ZOBACZ WIĘCEJ ZDJĘĆ Z OTWARCIA PUNKTU WIDOKOWEGO NA WINNEJ GÓRZE
Szesnasty widok jest jednocześnie początkiem nowej formuły całego projektu. Miejscach widokowych będą teraz częściej przestrzeniami dla artystów.
- Trzeba poszerzyć formułę. To nie jest tylko otwieranie samych widoków oraz koncertów i spektakli, które są wtedy przygotowywane - mówi prof. Witold Burkiewicz. - Ja myślę, że te przestrzenie powinny zacząć żyć kulturą, muzyką, teatrem. To oto powiększę projekt "Spojrzenie na Gdańsk".
Publiczność dopisała, a niebo wypogodziło się. Winna Góra stała się dużą sceną. Maciej Kosycarz miał wielu znajomych, ale też impreza była dobrze promowana w internecie. Poza tym informacje o otwarciu widoków pojawiły się w niedzielnych ogłoszeniach parafialnych w dwóch parafiach, do których uczęszczają mieszkańcy dzielnicy - Chrystusa Króla i św. Franciszka z Asyżu. Na uroczystym odsłonięciu obecni też byli członkowie rodziny Macieja Kosycarz, żona, dzieci i teściowie.
Powstanie widoku na Winnej Górze sfinansowane zostało z budżetu Rady Dzielnicy Siedlce. Koszt prac rewitalizacyjnych wyniósł 27 tysięcy złotych.

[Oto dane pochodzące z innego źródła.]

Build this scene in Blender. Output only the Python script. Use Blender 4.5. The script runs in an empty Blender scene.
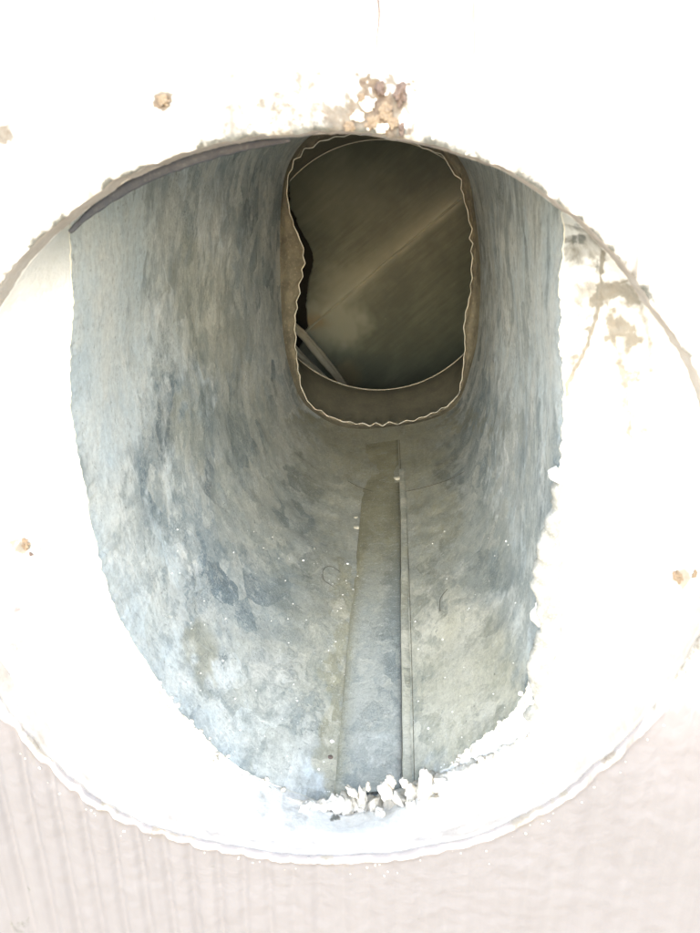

Maciej Kosycarz (1964-2020) był znanym gdańskim fotoreporterem, wydawcą i działaczem społecznym. Zmarł w marcu tego roku. Przez całe swoje dorosłe życie dokumentował zmieniający się krajobraz Gdańska. Jak wielokrotnie podkreślał, nie myślał w młodości, by pójść w ślady ojca Zbigniewa – również znanego gdańskiego fotoreportera - ale pasja i wyniesione z domu rodzinnego fascynacje fotografią okazały się silniejsze.
Współpracował z licznymi gazetami i czasopismami. Swoje prace prezentował na wystawach w kraju i zagranicą. „Zwykłe Miasto Gdańsk w obiektywie ojca i syna” (rok 2001), prezentowana była w Budapeszcie, Mostarze, Belgradzie, Gdańsku, Kalmarze, Holbeak i Kaliningradzie. W 2009 r.
Stworzył i przez wiele lat prowadził agencję fotograficzną Kosycarz Foto Press (KFP). Ma ona w ofercie prawie ćwierć miliona zdjęć. Wydał wiele albumów w tym słynną serię “Fot. Kosycarz. Niezwykłe zwykłe zdjęcia...”. Publikował w niej zdjęcia swoje i swojego ojca. Wydawał też popularne gdańskie kalendarze.
Wraz z Nadbałtyckim Centrum Kultury od roku 1997 organizował Pomorski Konkurs Fotografii Prasowej Gdańsk Press Photo im. Zbigniewa Kosycarza (jeden z najstarszych konkursów fotografii prasowej w Polsce). Wspólnie z malarką Magdą Benedą założył i prowadził “Galerię Sztuk Różnych Kosycarz & Beneda” przy ul. Ogarnej. Angażował się też społecznie promował walkę z rakiem podczas Onkorejsu na Zawiszy Czarnym, wspierał różne organizacje pozarządowe. Wspominany jest jako człowiek życzliwy i zawsze gotowy do pomocy. Znany też był jako aktywista miejski, bowiem wielokrotnie publicznie występował w akcjach związanych z ochroną miejskiego krajobrazu.
Rada Miasta Gdańska przyznała Maciejowi Kosycarzowi i pośmiertnie jego ojcu Zbigniewowi Medal Księcia Mściwoja II. Wybrany też został Gdańszczaninem Roku 2009. W 2011 r. z rąk marszałka województwa pomorskiego otrzymał Gryfa - Pomorską Nagrodę Artystyczną.